Prompt chaining
Break one job into ordered steps, each feeding the next.
How it works
- 1Decompose the task into a fixed sequence of subtasks.
- 2Run each subtask as its own focused call with only the context it needs.
- 3Pass each output straight into the next step as input.
- 4Optionally add a programmatic check between steps to catch failures early.
Use it when
The task has clean, predictable stages where each output is the next input — draft then edit, extract then format. You trade a little latency for much higher accuracy per step.
Reach for something else when
Steps don't depend on each other (parallelize instead), or the path changes per input (route instead).

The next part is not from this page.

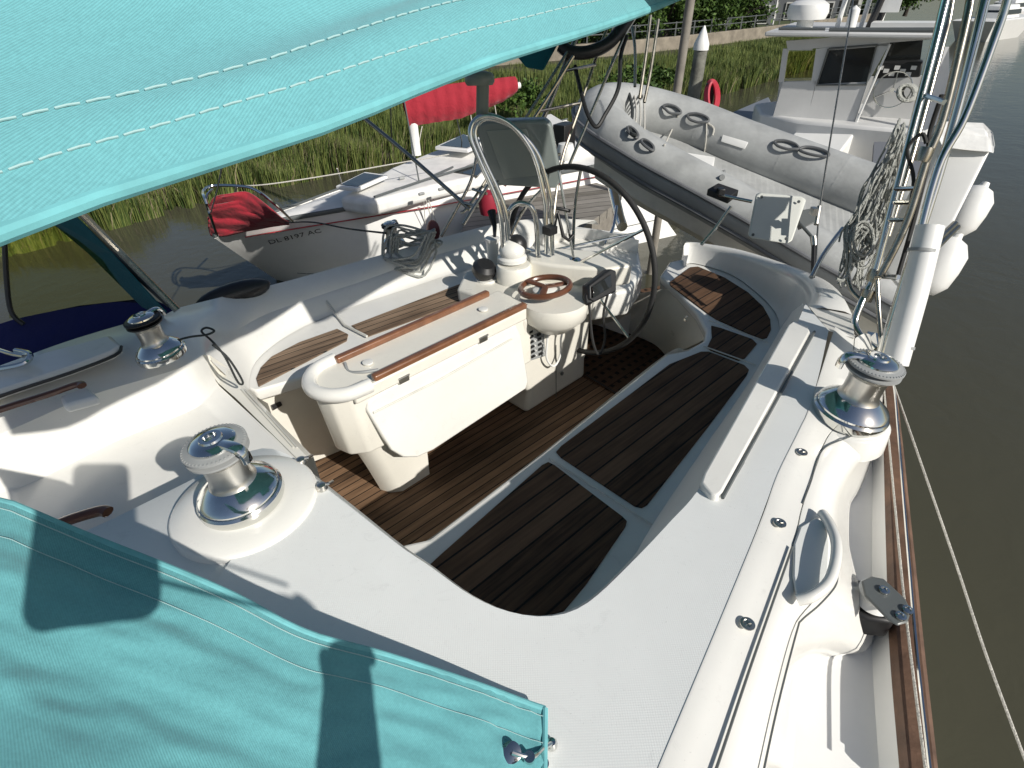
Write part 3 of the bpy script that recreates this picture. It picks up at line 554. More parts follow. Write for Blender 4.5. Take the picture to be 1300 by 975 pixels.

Where you stay in the loop
You design the chain and define each step's success check; the agent executes within those rails. Stay in the loop by reviewing intermediate outputs — a wrong early step quietly corrupts everything downstream.
In the wild
Generate marketing copy → verify it matches brand rules → translate the approved copy. Each step is simpler and easier to check than one mega-prompt.
Hand this to your agent
You are running a prompt-chaining workflow. I'll give you a task. Decompose it into 3–6 sequential steps where each step's output feeds the next. For each step state: its single goal, the exact input it receives, and the output format. After defining the chain, execute it one step at a time, pausing to show me the intermediate output before continuing to the next step. Task: <describe your task>
Replace the <…> placeholders, paste it into your agent, and it'll scaffold the workflow with you.